Although Americans still think of their land as a place of exceptional opportunity—in contrast to class-bound Europe—the evidence suggests otherwise. And scholars have, over the past decade, come to see America as a less mobile society than they once believed. As recently as the later 1980s, economists argued that not much advantage passed from parent to child, perhaps as little as 20 percent. By that measure, a rich man’s grandchild would have barely any edge over a poor man’s grandchild….But over the last 10 years, better data and more number crunching have led economists and sociologists to a new consensus: The escalators of mobility move much more slowly. A substantial body of research finds that at least 45 percent of parents’ advantage in income is passed along to their children, and perhaps as much as 60 percent. With the higher estimate, it’s not only how much money your parents have that matters—even your great-great-grandfather’s wealth might give you a noticeable edge today. (Wall Street Journal, May 13, 2005)

Imagine my own great-great-grandfather and suppose he had been a black slave in Mississippi. He would have been denied education, had his family destroyed, been worked nearly to death, suffered severe privation during the Civil War, and been considered less than human. Then in 1865 he would have been “freed,” to fend for himself and whatever family he had. No job, no land, no schools, no nothing. For twelve short years, he might have had some protection provided by the federal government against the murderous rage of white Southerners. But in 1877 even that ended, and afterward he would have been confronted with the full force of Jim Crow and the Ku Klux Klan. What chance would his children have had? How likely would they have been to catch up with their white overlords? Isn’t zero the most likely probability? His grandchildren might have migrated north, but again with no wealth and not much schooling. His great-grandchildren would have lived through the Great Depression. How much property would they have been likely to accumulate?

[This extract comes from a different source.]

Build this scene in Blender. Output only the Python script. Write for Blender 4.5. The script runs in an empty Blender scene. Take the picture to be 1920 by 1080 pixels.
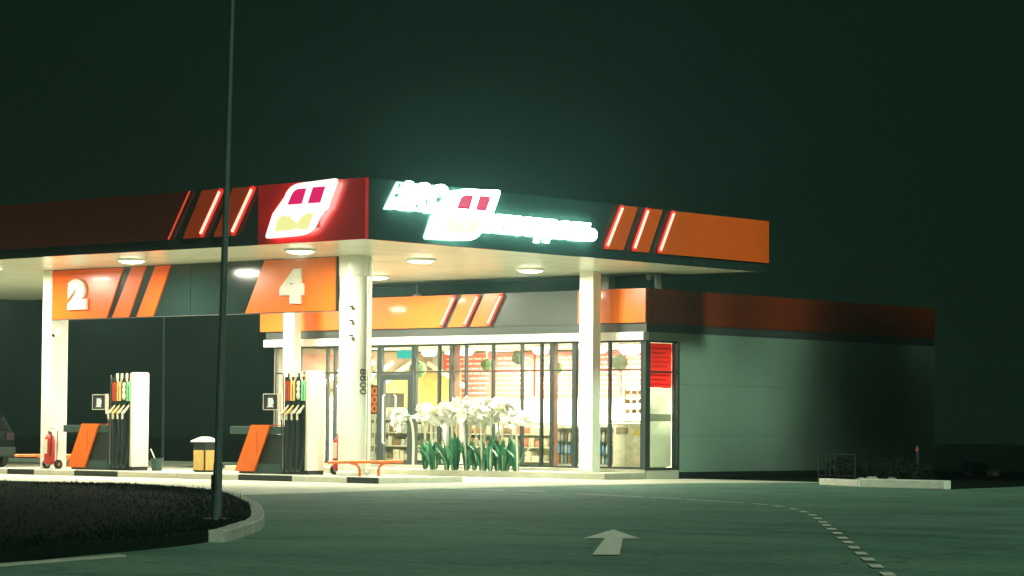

Finally, through the heroic struggle of my ancestors and my own generation, I would have seen the victories of the civil rights movement, the desegregation of the schools, the end of lynchings, and the opening up of a few decent jobs. I might have been an auto worker in Detroit for a dozen years, but then in the 1970s everything would have come crashing down again.

Too many whites, and a few blacks, cannot confront such facts and analysis. They’d rather comfort themselves with the notion that what lies behind these data is social pathology. When a local black minister wrote that black people in New Orleans were themselves responsible for the misery inflicted by Hurricane Katrina, Denver’s talk show hosts had a field day. They said that he was heroic for having the courage to say such a thing, and they hoped for the day when a white politician like President Bush could say the same.